Is Dahn yoga a cult? I guess that depends on how you define the word cult. Is a cult just a religion without any political clout? I find this definition tempting, but ultimately insufficient. I think there needs to be a proselytizing aspect as well, which is common but not inherent in religion. Also, my sense of cults is that they are intractable; once you are in, it is difficult to leave. So given this very informal definition of cult (religion without political clout, proselytizing, intractable), does Dahn yoga fit the bill? Perhaps. I leave it to greater minds than my own to decide.

There is, perhaps, a second issue here, and I only raise it because I suspect the question will be asked (and answered poorly) by mainstream media if it ever addresses the Dahn yoga story. Is yoga a cult? Obviously I don't believe it is, else I would not be involved in it. But let's apply my three point definition here as well for the sake of argument. First, I disagree with the suggestion that yoga is a religion (though some in the community do present it as such, and would probably take umbrage with me for disagreeing). Although we talk about goddesses and gods, no one in the yoga community has ever suggested to me that I need to believe in these deities as anything other than mythological beings, and no one has ever suggested that I need to pray to them. Neither is there in yoga (at least, the forms of yoga which I practice) a hierarchical power structure or a supreme leader. Yoga, in my experience, is a bottom-up enterprise; yes, there are big names and leaders of sorts, but I am free (and encouraged) to build my practice out of my own experience rather than relying on anyone else's. Also, I have never experienced anything akin to proselytizing in yoga. Those involved in the practice have found their own way there, and remain there (or not) because of the meaning that they find in it, not because of the meaning that anyone else attributes to it. Finally, the question of intractability. People leave (and return to) yoga all the time; it's almost a joke among yoga teachers. We run into former students outside the studio, and the first thing they want to tell us is that they're sorry they haven't been practising. Not to sound insensitive, and not at all to suggest that I'm uninterested in their practice or personal struggles (nothing could be further from the truth), but whether and how to practice is the student's decision, not her teacher's. We are not shepherds. We are not baby sitters. Just as we all find our own way into the practice, we are all free to find our own way out as well, and I don't think I have ever met a teacher who does not understand or respect that.

Tuesday, January 5, 2010


Ever since I made my monster list of New Year's projects, I've been totally freaking out from the enormity of it all, and the thought of all the things I left off the list. So while I'm winnowing down, revising, and prioritizing the list, here's a post on an unrelated topic.

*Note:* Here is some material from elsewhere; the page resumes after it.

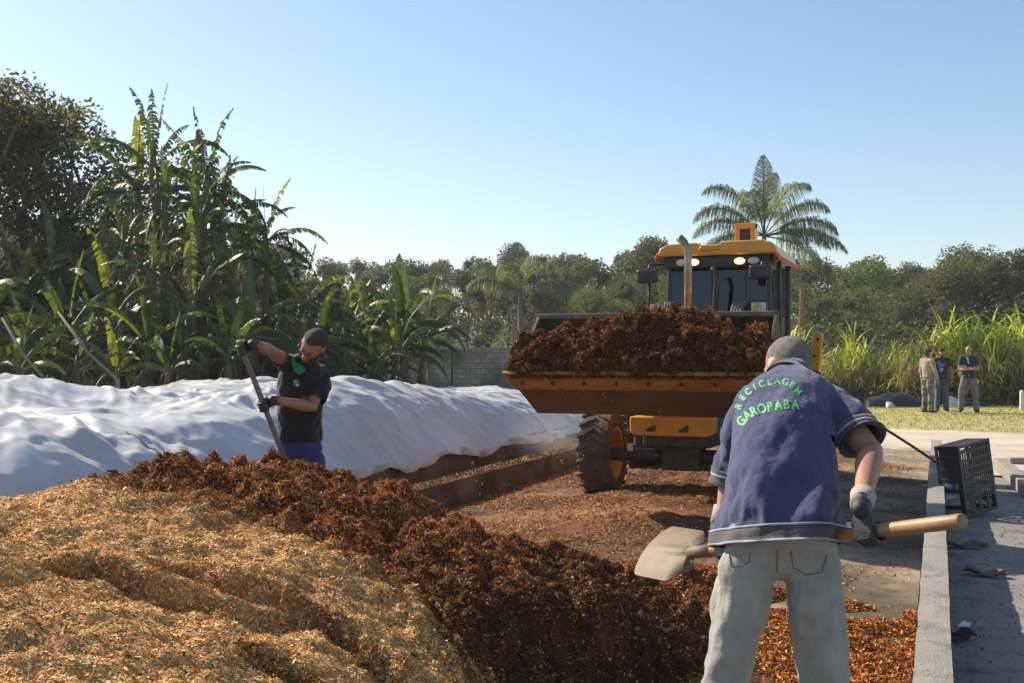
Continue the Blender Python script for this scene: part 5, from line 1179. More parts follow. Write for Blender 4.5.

I sometimes find myself wondering why I am here. Like everyone else on the planet, I know that I am ultimately headed for the big dirt nap, and will probably get there sooner than I expect and much sooner than I'd like. Before that happens, though, I wonder if there's something important that I'm meant to do; not in a paranoid-schizophrenic-delusions-of-grandeur sort of way, rather, I'd like to think there is something I can do with my time here that would be of benefit to others and also meaningful to me. At first I thought that it would involve writing, or some obscure interest or fascination of mine, but I have never been able to figure out what to do with any of that. Most of my interests seem very peculiar to me, and probably not of great import to society at large.

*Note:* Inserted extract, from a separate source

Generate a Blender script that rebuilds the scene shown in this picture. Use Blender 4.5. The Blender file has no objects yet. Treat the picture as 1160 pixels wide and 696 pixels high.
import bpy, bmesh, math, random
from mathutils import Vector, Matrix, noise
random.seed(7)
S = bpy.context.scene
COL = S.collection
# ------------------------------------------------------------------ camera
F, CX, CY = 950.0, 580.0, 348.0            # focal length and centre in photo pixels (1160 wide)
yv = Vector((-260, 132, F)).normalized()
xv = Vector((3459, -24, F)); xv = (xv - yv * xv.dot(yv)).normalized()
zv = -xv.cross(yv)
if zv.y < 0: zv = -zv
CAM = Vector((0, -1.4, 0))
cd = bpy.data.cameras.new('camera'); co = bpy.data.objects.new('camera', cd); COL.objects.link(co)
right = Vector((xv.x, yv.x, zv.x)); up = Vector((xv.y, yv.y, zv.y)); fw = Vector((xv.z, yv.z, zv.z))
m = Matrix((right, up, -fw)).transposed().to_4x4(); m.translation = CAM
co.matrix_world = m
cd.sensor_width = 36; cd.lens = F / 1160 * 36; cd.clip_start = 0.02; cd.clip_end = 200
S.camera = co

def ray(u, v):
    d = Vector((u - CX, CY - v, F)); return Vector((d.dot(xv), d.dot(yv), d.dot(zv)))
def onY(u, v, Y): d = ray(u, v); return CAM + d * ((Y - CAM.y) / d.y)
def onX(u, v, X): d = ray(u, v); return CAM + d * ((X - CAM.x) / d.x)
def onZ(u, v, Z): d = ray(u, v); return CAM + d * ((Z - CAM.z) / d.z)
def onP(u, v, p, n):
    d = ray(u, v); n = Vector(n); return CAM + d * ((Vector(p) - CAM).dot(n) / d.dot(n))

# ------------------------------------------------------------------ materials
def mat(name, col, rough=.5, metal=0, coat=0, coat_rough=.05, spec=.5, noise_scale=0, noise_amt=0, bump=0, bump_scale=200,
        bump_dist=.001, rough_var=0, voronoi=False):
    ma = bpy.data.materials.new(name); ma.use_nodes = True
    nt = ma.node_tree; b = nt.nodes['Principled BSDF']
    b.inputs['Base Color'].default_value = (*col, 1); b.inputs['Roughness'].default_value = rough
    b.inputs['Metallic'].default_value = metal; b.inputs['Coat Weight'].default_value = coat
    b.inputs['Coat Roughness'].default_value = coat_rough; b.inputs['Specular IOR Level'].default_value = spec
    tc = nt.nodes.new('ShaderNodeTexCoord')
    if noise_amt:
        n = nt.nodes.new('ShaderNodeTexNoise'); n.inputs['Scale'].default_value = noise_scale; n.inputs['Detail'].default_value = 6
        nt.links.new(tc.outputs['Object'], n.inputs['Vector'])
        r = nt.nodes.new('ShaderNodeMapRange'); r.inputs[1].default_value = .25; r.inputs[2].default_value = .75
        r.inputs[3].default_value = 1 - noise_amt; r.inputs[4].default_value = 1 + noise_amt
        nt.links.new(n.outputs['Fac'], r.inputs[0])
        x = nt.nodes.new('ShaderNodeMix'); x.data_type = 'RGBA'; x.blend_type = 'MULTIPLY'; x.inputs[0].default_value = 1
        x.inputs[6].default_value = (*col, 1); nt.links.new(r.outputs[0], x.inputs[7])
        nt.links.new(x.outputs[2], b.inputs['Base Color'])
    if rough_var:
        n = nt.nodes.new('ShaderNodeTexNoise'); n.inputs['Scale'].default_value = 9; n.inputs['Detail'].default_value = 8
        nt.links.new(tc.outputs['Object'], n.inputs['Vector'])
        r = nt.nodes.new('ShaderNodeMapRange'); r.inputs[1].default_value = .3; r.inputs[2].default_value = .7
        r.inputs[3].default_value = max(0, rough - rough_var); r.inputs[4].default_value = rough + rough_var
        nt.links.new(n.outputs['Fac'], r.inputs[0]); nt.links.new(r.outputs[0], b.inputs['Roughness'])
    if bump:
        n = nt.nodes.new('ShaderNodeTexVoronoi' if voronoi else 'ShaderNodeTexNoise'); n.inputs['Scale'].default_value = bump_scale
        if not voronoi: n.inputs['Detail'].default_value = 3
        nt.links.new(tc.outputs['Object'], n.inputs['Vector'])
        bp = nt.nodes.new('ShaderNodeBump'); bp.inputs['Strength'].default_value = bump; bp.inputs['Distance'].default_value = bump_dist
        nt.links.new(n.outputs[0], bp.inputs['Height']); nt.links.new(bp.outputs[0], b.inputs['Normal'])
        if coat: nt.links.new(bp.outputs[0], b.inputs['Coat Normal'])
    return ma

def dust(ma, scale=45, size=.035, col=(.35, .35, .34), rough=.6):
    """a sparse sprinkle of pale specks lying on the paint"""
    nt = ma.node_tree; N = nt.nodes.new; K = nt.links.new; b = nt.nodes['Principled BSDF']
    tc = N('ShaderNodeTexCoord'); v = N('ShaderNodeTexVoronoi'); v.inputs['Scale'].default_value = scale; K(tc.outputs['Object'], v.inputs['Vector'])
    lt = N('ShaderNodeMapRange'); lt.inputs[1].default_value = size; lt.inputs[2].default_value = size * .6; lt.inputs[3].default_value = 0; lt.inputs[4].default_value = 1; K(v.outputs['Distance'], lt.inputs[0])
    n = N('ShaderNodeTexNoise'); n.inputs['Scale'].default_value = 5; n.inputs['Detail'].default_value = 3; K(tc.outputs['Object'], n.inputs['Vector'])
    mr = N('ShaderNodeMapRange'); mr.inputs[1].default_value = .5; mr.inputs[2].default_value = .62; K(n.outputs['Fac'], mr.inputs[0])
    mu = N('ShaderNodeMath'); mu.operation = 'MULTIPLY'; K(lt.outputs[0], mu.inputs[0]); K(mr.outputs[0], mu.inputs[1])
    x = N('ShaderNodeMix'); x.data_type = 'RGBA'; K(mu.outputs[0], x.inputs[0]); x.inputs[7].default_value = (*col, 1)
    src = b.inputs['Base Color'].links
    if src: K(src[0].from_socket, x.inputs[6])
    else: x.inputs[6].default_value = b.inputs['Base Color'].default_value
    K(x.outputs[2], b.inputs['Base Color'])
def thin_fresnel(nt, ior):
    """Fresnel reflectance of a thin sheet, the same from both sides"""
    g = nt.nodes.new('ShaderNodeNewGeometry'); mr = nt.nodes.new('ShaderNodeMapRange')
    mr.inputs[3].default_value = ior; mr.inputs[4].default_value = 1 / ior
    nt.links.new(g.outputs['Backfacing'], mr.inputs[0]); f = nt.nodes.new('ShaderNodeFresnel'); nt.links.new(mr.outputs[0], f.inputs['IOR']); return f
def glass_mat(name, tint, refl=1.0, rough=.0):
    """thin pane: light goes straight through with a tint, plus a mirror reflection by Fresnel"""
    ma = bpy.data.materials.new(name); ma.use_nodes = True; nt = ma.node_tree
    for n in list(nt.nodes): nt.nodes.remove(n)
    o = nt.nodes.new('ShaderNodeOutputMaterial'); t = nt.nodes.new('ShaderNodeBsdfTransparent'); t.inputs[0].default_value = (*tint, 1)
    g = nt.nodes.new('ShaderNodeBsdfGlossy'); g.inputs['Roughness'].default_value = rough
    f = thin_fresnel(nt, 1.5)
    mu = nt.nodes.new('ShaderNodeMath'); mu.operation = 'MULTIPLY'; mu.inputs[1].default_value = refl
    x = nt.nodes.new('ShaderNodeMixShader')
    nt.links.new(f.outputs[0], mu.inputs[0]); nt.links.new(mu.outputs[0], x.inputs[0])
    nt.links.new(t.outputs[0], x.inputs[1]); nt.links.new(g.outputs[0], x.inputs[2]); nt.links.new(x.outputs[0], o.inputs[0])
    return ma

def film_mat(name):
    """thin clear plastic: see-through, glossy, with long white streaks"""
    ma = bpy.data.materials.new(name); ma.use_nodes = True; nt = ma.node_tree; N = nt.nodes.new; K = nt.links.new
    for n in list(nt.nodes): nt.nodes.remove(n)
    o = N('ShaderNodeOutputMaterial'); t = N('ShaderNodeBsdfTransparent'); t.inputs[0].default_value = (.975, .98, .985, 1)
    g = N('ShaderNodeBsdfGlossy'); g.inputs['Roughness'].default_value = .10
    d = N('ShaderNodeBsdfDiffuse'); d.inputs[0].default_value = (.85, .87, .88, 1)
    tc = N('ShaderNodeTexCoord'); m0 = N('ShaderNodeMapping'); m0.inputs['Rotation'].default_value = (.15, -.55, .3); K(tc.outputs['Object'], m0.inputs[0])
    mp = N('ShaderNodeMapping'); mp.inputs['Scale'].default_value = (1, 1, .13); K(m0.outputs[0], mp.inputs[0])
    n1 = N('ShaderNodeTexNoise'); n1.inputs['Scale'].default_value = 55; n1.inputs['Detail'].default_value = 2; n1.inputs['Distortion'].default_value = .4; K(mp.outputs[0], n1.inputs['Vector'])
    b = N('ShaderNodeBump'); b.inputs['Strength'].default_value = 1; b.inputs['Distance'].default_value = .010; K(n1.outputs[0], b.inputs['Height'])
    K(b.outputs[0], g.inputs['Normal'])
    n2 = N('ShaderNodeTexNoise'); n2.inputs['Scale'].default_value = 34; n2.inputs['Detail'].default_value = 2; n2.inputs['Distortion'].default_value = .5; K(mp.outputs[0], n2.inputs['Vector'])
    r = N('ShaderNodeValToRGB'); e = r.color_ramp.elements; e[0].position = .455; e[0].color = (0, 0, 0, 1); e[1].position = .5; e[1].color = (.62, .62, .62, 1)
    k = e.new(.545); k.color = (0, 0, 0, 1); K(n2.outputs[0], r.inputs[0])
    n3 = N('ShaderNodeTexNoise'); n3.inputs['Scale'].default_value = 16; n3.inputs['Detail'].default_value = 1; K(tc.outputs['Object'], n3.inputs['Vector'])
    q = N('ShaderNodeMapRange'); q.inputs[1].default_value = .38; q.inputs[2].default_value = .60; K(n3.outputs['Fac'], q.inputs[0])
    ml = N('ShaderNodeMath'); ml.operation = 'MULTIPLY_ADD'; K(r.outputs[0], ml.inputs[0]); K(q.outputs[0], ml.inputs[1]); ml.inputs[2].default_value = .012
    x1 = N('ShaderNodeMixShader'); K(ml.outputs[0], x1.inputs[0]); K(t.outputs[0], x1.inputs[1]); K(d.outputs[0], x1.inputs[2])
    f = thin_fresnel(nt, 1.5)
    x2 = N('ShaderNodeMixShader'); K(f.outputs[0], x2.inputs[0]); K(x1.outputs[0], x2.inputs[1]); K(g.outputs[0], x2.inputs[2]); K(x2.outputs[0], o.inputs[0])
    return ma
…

Frustrated, I thought about Johann Wolfgang von Goethe and Buckminster Fuller, and their respective struggles to find purpose in their lives. Goethe found his answer in writing; Fuller, in devising creative new ways of living. Both ideas resonate with me in different ways, but neither seems to be my path, per se. Writing is certainly something I love to do, but I don't think I could view it as an end, only as a means. The fundamental drive for me lies somewhere else.

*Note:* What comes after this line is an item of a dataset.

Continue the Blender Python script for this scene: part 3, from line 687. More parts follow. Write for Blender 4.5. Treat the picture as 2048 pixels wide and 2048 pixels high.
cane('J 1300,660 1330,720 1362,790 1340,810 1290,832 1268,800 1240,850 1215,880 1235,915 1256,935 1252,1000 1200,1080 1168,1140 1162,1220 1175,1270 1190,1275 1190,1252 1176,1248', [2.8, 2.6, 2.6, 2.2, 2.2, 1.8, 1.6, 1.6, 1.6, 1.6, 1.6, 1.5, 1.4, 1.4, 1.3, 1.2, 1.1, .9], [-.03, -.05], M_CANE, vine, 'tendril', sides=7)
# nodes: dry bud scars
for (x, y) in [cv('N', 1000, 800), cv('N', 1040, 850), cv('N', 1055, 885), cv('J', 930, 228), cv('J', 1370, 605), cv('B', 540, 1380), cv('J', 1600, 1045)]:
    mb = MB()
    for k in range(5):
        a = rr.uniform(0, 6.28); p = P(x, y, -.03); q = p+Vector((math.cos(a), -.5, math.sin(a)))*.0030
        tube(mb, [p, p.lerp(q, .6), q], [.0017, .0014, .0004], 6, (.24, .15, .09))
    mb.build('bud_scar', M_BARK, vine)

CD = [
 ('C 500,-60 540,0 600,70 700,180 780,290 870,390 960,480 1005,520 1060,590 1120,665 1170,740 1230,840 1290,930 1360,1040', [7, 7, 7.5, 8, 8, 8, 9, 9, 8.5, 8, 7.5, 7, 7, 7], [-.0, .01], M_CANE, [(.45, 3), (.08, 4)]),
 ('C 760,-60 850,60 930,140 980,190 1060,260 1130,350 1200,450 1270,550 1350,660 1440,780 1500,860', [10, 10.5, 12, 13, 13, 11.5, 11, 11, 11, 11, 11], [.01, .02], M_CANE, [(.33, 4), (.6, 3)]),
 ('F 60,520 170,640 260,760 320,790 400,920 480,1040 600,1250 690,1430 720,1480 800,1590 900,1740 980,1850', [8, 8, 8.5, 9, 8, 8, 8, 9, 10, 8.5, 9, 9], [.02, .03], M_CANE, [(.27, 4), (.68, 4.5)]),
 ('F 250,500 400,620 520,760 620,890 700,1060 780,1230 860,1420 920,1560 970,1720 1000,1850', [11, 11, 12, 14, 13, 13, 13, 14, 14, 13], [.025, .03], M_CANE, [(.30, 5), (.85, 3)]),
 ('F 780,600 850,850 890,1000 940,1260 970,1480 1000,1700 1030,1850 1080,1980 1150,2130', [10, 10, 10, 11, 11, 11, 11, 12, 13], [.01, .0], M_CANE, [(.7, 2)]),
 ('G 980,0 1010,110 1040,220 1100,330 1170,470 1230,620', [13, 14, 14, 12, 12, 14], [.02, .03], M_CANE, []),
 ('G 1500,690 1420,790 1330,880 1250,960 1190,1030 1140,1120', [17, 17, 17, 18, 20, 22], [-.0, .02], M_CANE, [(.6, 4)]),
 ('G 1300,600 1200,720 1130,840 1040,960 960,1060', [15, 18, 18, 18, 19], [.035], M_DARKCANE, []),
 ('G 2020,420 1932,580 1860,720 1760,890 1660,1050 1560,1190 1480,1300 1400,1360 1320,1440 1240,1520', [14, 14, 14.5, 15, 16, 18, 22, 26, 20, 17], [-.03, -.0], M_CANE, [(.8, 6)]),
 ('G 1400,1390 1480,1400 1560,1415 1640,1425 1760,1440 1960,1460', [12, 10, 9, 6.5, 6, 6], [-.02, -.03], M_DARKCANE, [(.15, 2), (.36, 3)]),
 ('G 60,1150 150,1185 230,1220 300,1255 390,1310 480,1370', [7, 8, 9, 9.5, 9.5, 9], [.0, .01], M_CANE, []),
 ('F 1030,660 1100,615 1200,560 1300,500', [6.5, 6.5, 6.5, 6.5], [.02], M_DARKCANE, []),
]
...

Then I realized I was thinking too much about it, and if there really was something I was meant to do, it was probably right in front of me and not something that I had to dig very deep for. And then it came to me. Yoga. Of course it's yoga; what else could it be? This practice, more than anything else, has been the thing that has helped me unfold as a person. If there is anything I am meant to do, at least at this point in my life, I am certain that this is it; studying, practicing, teaching, living yoga. And there is great comfort and relief in that realization, because this is something I am already involved in and already love.

Sunday, January 3, 2010

Sense and Sensibility - Jane Austen (a review)

Why, oh why doesn't anyone write this beautifully today? Deliciously complex sentence structure, social commentary and subtle sarcasm. And humour too, though Austen doesn't sacrifice her charcters on the altar of irony as contemporary writers do. She leaves some room for them to breathe and to live. Generally, it was a pleasure to read this book.

However, there is one question that keeps rising for me whenever I read Austen's writing. Her characters are constantly talking about money, worrying about money, making arrangements and engagements based on money or the lack thereof, yet I have yet to encounter a charcter of Austen's who holds a job. They are all living on interest, though Austen never sees fit to mention the source of the principle. If her characters are all so very concerned about their finances, would it not behoove them to find some manner of gainful employment? Perhaps this simply was not done among the upper (or upper-middle) classes of England in the 19th century.

I guess this is why although I love Austen's writing, the plot of Sense and Sensibility seems a little thin to me. I just can't identify with the lifestyle of her protagonists, envious though I may be of their excesses of leisure time.

Well, one Jane Austen novel down, two others previously read (Pride and Prejudice and Northanger Abbey - I haven't decided whether I'll re-read them). That leaves three works, unless I'm mistaken; Emma, Mansfield Park, and Persuasion. I'm off to a good start on at least one of my projects for 2010, reading all of Austen's novels.